After reporting the largest increase the previous month, Ontario posted a decline, mostly as a result of lower construction intentions for institutional buildings, multi-family dwellings and single-family houses. In British Columbia, the decrease originated from commercial structures, institutional buildings and single-family dwellings.

In Alberta, the decline was mostly attributable to multi-family dwellings, single-family houses and commercial buildings. In Newfoundland and Labrador, lower construction intentions for industrial buildings explained much of the decline, while in Nova Scotia, lower intentions for multi-family dwellings were responsible for the decline.

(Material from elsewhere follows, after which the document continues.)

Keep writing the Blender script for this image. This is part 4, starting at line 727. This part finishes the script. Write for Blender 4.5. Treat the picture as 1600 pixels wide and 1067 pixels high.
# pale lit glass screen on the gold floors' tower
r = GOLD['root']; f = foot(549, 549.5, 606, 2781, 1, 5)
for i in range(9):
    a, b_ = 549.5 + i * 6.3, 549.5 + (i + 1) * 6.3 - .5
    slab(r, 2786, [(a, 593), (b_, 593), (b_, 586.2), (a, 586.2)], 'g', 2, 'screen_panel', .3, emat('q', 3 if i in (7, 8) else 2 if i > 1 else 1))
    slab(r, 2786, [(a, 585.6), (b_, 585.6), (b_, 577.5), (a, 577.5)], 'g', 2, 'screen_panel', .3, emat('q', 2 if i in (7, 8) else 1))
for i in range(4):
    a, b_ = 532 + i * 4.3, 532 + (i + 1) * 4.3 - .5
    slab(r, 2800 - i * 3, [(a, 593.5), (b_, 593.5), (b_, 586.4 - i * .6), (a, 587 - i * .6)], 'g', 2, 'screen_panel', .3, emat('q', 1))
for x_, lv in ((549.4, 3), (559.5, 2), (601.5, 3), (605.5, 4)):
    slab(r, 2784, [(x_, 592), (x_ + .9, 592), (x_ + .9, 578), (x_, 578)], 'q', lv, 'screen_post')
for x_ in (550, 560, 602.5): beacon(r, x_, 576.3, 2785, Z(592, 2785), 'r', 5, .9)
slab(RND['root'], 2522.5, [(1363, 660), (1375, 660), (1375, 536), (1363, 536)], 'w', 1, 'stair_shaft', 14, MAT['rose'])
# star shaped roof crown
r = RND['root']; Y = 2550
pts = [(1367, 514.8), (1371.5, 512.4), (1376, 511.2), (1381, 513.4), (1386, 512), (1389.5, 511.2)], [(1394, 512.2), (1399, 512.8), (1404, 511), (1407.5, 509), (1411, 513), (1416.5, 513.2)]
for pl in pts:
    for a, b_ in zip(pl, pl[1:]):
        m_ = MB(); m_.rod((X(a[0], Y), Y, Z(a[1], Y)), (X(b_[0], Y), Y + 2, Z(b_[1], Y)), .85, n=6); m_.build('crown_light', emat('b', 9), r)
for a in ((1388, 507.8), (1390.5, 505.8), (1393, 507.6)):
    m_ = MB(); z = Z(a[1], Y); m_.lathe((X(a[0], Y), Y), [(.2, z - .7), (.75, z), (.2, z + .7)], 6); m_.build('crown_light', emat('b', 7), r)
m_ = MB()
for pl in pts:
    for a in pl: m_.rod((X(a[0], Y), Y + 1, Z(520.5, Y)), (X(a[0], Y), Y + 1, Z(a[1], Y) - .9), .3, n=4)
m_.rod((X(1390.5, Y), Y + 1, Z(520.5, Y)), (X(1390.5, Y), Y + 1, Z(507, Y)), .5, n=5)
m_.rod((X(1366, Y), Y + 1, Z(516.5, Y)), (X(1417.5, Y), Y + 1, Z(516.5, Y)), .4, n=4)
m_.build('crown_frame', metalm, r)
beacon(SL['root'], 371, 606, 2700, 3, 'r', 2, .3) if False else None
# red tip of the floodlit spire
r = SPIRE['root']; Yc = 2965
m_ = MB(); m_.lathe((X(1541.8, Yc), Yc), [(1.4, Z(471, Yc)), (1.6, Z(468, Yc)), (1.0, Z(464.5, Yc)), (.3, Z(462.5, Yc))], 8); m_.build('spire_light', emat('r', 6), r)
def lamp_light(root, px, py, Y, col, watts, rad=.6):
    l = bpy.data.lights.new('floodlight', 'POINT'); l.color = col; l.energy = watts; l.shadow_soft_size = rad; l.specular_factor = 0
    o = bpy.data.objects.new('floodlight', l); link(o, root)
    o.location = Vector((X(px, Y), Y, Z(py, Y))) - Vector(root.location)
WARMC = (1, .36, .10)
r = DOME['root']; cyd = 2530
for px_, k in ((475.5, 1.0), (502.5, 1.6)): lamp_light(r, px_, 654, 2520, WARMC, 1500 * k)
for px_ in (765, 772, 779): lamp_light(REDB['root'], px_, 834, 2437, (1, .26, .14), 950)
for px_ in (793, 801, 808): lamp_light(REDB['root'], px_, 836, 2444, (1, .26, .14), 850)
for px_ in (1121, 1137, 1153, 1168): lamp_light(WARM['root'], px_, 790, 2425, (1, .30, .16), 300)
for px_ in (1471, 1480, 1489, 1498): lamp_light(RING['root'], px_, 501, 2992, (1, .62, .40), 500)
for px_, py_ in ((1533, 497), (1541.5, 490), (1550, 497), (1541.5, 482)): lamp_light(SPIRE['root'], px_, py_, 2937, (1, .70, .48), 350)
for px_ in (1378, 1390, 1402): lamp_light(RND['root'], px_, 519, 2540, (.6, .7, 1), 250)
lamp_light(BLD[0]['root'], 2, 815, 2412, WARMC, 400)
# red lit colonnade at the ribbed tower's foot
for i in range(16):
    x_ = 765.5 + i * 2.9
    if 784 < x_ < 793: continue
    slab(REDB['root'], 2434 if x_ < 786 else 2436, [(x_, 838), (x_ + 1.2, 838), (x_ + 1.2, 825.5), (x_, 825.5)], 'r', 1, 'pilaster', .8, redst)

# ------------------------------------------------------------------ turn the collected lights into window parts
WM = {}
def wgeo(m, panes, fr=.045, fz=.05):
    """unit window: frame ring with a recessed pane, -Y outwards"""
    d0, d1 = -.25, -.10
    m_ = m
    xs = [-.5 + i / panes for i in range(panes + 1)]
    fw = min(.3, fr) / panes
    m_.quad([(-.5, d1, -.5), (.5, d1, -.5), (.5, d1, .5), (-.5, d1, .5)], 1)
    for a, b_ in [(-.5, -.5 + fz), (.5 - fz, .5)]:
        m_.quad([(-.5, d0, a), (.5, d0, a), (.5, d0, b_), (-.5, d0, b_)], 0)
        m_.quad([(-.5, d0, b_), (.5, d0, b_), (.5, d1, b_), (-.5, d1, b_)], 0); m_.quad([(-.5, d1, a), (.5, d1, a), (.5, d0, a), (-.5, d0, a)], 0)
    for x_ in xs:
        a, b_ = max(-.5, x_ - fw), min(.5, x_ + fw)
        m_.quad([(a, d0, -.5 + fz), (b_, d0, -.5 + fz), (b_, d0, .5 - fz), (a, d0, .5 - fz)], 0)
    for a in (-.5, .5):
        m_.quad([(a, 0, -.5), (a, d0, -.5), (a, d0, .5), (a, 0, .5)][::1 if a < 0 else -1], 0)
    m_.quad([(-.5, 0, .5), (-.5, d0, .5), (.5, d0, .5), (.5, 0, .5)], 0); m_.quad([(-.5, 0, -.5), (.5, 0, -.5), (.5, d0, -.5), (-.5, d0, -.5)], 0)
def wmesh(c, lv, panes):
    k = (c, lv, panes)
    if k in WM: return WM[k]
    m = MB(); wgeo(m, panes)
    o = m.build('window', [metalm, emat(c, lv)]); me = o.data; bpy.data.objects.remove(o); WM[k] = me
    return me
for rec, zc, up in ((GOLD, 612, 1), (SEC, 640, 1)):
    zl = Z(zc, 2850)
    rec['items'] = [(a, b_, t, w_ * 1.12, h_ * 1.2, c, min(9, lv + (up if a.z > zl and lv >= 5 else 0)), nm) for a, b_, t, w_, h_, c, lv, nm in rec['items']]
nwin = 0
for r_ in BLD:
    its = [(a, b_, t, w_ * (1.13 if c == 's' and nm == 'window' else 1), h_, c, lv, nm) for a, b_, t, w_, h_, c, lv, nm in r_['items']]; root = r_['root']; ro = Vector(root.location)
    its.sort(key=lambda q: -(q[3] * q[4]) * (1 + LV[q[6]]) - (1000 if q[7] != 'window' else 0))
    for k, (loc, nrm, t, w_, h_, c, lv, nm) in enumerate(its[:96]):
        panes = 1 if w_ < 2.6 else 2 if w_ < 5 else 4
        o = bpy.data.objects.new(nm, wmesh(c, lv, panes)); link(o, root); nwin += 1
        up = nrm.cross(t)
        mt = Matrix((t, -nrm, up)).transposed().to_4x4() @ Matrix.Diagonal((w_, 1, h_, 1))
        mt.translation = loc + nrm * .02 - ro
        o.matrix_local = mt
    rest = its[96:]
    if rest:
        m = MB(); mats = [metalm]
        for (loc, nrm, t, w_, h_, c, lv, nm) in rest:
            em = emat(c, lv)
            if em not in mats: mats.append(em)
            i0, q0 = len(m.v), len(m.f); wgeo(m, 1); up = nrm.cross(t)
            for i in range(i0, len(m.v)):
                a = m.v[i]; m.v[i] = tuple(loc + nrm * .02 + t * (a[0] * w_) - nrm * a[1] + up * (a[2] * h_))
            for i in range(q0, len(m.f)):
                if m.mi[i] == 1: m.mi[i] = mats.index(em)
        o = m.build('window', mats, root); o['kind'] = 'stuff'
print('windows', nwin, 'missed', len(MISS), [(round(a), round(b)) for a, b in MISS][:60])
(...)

In contrast, Quebec and New Brunswick registered the largest increases. In Quebec, the increase came from higher construction intentions for non-residential buildings and single-family dwellings. In New Brunswick, the gain was attributable to every component, except industrial buildings.

Lower construction intentions in almost half of the census metropolitan areas

In May, the total value of permits fell in 16 of the 34 census metropolitan areas, with Toronto posting the largest decline, followed by Calgary and Vancouver.

In Toronto, the decline originated from institutional buildings and multi-family dwellings. Both components were up notably the previous month. In Calgary, lower construction intentions for multi-family dwellings and, to a lesser extent, industrial buildings and institutional buildings were responsible for the decline. In Vancouver, commercial and institutional buildings accounted for much of the decrease.

In contrast, Hamilton and Edmonton posted the largest gains. In Hamilton, the advance was attributable to higher intentions for institutional buildings, while in Edmonton, increased construction intentions for multi-family dwellings, institutional structures and industrial buildings more than offset lower intentions for single-family dwellings and commercial buildings.